By Katia Hetter CNN - It's August when the Cape feels like summer to me.
The rest of the summer, the ocean water feels a little cold to me. In August, however, I can convince myself I could live there all year long.
I've been visiting the Cape Cod town of Provincetown and nearby towns since the early 1990s, when graduate school in Boston made it an easy two-hour trip. Traveling single with friends, a significant other and eventually with my family, I've listened to Provincetown's Broadway-quality cabaret, eaten a dozen times at Arnold's Lobster and Clam Bar in Eastham and staked out my place on the beaches in Sandwich and all along the Cape.
That's why I'm headed back to the Cape this year, although we'll fly this year instead of driving because of our recent move South. And this year, we'll stay in Wellfleet and hopefully swim in the town's freshwater kettle ponds carved out by retreating glaciers.
As summer winds down and parents prepare for another round of getting back into school routines, there's often one last trip to soak in the season before alarms and homework and fall set back in.

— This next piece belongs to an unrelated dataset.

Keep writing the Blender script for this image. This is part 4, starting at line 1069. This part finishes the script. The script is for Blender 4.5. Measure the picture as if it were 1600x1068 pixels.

It seems everyone has a favorite summer spot. Ask a handful of friends and you're likely to get a different answer from everyone. I asked a few friends and colleagues to share the places they'd happily visit again and again. Do you have a favorite summertime destination? Please share your recommendations below.
Rehoboth Beach: Where politicos go to relax
My pal Julianna Gonen can remember her first trips to Rehoboth in the late 1980s, traveling to the Delaware town for affordable weekend escapes with college friends. A graduate student on a budget in the early 1990s, she went with friends to play in beach volleyball tournaments and to enjoy the state park beach by Gordon's Pond.
More than 20 years later, the Washington lawyer co-owns a home there and often makes the two-hour drive to spend relaxing weekends. These days she enjoys the side of the state park close to Lewes, biking on the wide, flat roads, and playing golf at the Rookery in Milton and Marsh Island in Lewes.
Her "tried and true favorite" for a nice dinner is Eden, but she also loves Mixx, Nage and the new Shorebreak Lodge. Bin 66 Fine Wine & Spirits has free tastings Friday evenings (at the downtown store) and Saturday evening (at the Highway One location).
"I like how the landscape shifts from urban to suburban to rural as I leave D.C. and head toward the ocean," says Gonen. "I like the wide open spaces that I drive by on the way to Rehoboth. Once there, I like the dunes, the old watch towers and kayaking on the Delaware Bay watching the Cape May-Lewes Ferry arrive and depart."
Premier spots "Up North"
Every spring and summer, after those long, snow-buried Michigan winters, city and suburb dwellers inevitably crave a new view. And so, they head toward a place everyone simply calls "Up North."
To locals, it encompasses everything in the northern part of the state's lower peninsula. The Great Lakes offer more than 10,000 miles of coastline, but some of the most popular are the soft sand beaches around Traverse City. One favorite: Sleeping Bear Dunes National Lakeshore in Empire. The top always looks so close, but the climb can take hours. Afterward, cool down in the clear, crisp water of Lake Michigan.
Inland lakes sprinkled around the upper part of the state usually feel warmer, and a little more private. My pal and CNN colleague Jamie Gumbrecht's choice? The shores of Higgins Lake, near Roscommon and Grayling. Her grandparents once owned one of the tiny cottages tucked in the woods around the lake.
"How many happy hours were spent building kingdoms from perfectly damp sand, burning marshmallows over beach bonfires or floating in the water near South State Park?" she writes. "Didn't we beg every morning to shuffle over the fuzzy rocks, through the minnows and beyond the edge of the dock?"
She caught her first fish there, a humble rock bass she remembers for its tough magenta gills and pearlescent copper scales. "The more memorable fish were the perch dinners provided by the lake -- small fillets grilled with flour, butter, lemon, salt and pepper."
Landlocked beachgoers head to Florida
Atlanta resident Laura Cooper, a pal from our children's preschool days, grew up on the beaches of Long Island and still needs to get her toes in the sand. She started going to WaterColor and Seaside on Florida's highway 30-A when she moved to the South nine years ago, and it's "hands down the best beach vacation anywhere," she says. "The sand is soft and white, and the water is turquoise - really beautiful."
Cooper's family and friends usually rent a house with a gourmet kitchen for a week in May, when the weather is just right. There are just enough beach areas, pools, restaurants and ice cream shops for the family within walking or biking distance. (Her husband likes the Camp Creek golf course in Panama City Beach).